The Axiom of Real Determinacy and the Axiom of Real Blackwell Determinacy
Daisuke Ikegami, W. Hugh Woodin
TL;DR
The paper proves that $\mathsf{AD}_{\mathbb{R}}$ and $\mathsf{Bl}\text{-}\mathsf{AD}_{\mathbb{R}}$ are equivalent in $\mathsf{ZF}$+$\mathsf{DC}$, and shows equiconsistency with $\mathsf{ZF}$+$\mathsf{AC}_{\omega}(\mathbb{R})$+$\mathsf{Bl}\text{-}\mathsf{AD}_{\mathbb{R}}$. It develops a fine normal measure on $\wp_{\omega_1}(\mathbb{R})$, proves that $\mathsf{Bl}\text{-}\mathsf{AD}_{\mathbb{R}}$ implies the Baire property and that every set of reals is $\infty$-Borel (indeed strongly $\infty$-Borel under $\mathsf{DC}$), and then uses infinitary coding to derive equivalence with $\mathsf{AD}_{\mathbb{R}}$ through Suslin-uniformization arguments. The work also establishes equiconsistency results via inner-model techniques and Ultrapower/Vopěnka-type constructions, and ends with open questions about determinacy under weaker choice assumptions.
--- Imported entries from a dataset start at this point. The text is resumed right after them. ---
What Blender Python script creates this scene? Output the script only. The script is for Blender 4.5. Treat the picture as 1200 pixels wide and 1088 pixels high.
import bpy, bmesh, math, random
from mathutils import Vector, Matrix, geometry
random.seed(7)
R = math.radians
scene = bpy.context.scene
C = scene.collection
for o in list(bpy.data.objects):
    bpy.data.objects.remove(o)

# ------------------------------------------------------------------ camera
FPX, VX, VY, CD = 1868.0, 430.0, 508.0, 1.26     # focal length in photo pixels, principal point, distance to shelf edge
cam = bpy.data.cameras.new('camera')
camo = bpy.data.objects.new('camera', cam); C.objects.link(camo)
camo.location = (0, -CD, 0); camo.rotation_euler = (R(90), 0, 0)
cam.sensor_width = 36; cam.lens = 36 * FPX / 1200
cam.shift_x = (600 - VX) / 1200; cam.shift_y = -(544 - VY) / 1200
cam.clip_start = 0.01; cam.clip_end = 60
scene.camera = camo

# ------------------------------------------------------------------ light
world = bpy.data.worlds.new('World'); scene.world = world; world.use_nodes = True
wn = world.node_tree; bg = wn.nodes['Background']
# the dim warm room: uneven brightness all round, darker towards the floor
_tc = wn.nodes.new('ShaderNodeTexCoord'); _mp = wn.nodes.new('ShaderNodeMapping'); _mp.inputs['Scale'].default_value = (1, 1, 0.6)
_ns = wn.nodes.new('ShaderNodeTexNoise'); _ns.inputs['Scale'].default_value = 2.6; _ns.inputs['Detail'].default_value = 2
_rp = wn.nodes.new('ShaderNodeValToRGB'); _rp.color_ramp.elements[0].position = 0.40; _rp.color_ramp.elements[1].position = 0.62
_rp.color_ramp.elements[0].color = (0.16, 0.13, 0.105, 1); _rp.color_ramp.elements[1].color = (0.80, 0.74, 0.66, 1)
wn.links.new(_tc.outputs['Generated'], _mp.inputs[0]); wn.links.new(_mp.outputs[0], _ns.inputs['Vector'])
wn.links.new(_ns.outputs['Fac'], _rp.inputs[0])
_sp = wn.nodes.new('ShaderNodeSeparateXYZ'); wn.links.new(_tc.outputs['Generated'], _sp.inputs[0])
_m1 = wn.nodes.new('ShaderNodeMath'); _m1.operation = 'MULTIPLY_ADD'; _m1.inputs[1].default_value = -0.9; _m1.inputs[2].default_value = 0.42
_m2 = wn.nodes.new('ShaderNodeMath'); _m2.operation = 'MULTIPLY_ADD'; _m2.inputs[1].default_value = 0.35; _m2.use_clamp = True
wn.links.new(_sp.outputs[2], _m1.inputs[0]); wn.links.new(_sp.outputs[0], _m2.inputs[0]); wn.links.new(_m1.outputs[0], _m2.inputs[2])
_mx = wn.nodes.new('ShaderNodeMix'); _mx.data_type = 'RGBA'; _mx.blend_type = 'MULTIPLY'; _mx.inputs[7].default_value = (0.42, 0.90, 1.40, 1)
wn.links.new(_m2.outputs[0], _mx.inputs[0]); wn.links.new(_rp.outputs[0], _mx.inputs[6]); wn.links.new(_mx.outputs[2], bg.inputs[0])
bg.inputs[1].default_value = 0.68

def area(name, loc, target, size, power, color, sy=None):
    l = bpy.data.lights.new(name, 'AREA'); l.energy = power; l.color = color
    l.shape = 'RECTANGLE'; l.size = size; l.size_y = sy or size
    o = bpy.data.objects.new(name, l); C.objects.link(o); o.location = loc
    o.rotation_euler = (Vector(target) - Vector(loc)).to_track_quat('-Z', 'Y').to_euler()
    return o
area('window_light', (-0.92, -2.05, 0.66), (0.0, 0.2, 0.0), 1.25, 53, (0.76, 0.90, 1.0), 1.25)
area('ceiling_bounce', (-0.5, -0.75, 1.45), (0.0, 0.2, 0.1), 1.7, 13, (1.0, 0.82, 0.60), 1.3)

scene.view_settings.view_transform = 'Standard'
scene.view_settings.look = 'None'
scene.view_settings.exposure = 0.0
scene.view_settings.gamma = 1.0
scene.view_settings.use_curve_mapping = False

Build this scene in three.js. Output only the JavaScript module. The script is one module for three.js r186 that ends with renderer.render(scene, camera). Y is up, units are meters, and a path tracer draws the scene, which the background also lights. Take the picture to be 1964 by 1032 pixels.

Altogether, it clarifies the relationship between strong determinacy axioms and their Blackwell-Determinacy analogues in weakened set theories.
Abstract
We show that the Axiom of Real Determinacy $\mathsf{AD}_{\mathbb{R}}$ and the Axiom of Real Blackwell Determinacy $\mathsf{Bl}\text{-}\mathsf{AD}_{\mathbb{R}}$ are equivalent in $\mathsf{ZF}$+$\mathsf{DC}$. This answers the question of Löwe [15, Question 53]. While we do not know whether they are equivalent in $\mathsf{ZF}$+$\mathsf{AC}_ω (\mathbb{R})$, we show that the theories $\mathsf{ZF}$+$\mathsf{AD}_{\mathbb{R}}$ and $\mathsf{ZF}$+$\mathsf{AC}_ω (\mathbb{R})$+$\mathsf{Bl}\text{-}\mathsf{AD}_{\mathbb{R}}$ are equiconsistent.